begin Supplied information

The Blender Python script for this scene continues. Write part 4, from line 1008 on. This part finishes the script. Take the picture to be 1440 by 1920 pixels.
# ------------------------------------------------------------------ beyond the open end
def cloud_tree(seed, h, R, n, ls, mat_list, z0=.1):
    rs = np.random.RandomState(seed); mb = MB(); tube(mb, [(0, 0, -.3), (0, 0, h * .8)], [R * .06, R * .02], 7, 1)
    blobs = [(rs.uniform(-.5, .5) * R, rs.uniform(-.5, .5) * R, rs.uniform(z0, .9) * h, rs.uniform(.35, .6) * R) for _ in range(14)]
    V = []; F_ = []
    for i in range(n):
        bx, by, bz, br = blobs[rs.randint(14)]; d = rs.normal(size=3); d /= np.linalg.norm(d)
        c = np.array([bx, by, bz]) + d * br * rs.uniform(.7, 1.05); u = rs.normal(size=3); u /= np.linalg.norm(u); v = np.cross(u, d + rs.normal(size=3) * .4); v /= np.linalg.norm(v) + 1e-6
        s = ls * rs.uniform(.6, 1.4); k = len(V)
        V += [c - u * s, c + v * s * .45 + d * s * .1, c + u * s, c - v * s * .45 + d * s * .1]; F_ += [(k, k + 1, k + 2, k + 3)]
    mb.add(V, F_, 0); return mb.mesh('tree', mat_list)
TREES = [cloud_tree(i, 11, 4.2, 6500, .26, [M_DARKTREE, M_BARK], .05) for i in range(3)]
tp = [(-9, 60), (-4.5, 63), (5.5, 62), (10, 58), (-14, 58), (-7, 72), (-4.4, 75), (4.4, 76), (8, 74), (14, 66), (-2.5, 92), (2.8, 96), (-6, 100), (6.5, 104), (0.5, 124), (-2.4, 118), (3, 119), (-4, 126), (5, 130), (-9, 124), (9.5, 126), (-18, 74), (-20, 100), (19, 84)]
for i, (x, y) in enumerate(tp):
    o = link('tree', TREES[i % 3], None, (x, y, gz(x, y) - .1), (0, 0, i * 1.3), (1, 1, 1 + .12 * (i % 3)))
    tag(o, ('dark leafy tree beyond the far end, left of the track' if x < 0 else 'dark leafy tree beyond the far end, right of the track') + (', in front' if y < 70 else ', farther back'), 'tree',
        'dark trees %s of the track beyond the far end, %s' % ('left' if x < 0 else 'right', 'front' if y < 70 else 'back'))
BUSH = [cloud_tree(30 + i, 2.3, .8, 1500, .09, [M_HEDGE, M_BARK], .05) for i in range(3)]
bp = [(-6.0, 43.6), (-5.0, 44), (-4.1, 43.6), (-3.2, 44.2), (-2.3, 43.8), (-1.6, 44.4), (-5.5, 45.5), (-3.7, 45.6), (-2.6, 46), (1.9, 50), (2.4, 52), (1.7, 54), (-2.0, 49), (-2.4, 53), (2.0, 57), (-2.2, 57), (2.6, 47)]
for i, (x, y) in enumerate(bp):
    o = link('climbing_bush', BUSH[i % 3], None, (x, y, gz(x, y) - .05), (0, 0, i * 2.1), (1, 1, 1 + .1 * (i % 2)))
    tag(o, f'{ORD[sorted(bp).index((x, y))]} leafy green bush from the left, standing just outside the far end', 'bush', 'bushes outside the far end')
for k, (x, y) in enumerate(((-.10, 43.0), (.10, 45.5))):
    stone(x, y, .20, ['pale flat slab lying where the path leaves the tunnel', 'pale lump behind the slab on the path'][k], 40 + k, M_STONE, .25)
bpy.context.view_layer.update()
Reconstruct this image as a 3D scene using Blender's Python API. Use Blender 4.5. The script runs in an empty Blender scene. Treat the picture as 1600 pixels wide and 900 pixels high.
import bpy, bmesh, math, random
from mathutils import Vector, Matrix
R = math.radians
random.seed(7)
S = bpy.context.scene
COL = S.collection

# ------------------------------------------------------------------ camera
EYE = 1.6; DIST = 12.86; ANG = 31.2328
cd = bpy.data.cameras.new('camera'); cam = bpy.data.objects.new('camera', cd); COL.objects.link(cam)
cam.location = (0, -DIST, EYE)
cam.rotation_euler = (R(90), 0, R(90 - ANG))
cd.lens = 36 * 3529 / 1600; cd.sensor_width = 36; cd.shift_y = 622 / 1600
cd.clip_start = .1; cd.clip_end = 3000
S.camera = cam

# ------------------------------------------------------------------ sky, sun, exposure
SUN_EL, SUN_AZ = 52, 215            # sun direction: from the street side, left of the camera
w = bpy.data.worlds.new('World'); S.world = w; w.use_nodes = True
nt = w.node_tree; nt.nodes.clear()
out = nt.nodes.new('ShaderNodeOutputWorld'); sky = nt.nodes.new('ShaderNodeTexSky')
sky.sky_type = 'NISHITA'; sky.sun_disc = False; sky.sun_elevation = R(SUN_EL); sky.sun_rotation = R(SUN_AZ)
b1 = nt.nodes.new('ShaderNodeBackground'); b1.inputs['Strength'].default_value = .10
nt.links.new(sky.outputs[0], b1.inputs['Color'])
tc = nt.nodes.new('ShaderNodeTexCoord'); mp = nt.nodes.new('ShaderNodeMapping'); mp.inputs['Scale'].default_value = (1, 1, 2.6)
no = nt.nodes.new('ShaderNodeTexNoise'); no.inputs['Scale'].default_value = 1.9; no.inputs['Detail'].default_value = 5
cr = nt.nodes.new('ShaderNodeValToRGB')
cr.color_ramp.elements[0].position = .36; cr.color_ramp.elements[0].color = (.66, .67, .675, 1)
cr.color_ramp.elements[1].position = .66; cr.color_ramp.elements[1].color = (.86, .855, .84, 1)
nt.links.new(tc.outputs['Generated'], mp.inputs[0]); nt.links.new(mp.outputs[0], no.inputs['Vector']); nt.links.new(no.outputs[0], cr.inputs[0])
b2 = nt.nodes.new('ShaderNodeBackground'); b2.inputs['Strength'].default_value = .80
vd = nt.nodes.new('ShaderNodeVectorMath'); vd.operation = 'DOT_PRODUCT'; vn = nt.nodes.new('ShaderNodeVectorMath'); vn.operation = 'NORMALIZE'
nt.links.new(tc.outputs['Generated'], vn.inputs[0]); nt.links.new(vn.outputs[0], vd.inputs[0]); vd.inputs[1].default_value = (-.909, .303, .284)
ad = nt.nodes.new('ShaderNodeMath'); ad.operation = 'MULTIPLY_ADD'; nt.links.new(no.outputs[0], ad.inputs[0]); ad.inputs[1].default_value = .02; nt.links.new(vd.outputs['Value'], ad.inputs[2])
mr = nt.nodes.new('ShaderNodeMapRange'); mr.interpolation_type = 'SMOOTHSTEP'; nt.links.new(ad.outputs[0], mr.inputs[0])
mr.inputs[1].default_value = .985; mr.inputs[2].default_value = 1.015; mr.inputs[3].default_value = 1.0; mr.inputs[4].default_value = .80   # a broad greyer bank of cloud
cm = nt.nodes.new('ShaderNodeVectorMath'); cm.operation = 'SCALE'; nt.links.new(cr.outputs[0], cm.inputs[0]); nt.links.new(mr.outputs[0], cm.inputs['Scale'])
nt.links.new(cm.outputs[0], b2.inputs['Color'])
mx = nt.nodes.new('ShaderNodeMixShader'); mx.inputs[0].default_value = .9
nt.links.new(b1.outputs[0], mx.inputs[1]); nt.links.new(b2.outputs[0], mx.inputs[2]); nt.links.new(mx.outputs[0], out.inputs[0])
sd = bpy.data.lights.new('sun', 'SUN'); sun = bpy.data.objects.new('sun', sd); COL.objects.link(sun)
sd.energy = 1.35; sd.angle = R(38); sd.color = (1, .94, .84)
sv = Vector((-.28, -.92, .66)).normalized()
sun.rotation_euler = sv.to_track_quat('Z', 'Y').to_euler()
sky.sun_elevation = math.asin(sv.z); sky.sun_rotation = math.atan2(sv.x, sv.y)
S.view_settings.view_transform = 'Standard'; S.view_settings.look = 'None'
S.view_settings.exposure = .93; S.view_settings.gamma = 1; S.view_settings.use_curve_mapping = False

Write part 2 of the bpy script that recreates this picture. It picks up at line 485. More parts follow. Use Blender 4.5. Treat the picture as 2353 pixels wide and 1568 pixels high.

end Supplied information

→ **Requirements**:
Can you repeat, word for word, every line above from the one containing "Reconstruct this image" down to the one containing "COL = S.collection", including both?

→ **In response**:
Reconstruct this image as a 3D scene using Blender's Python API. Use Blender 4.5. The script runs in an empty Blender scene. Treat the picture as 1600 pixels wide and 900 pixels high.
import bpy, bmesh, math, random
from mathutils import Vector, Matrix
R = math.radians
random.seed(7)
S = bpy.context.scene
COL = S.collection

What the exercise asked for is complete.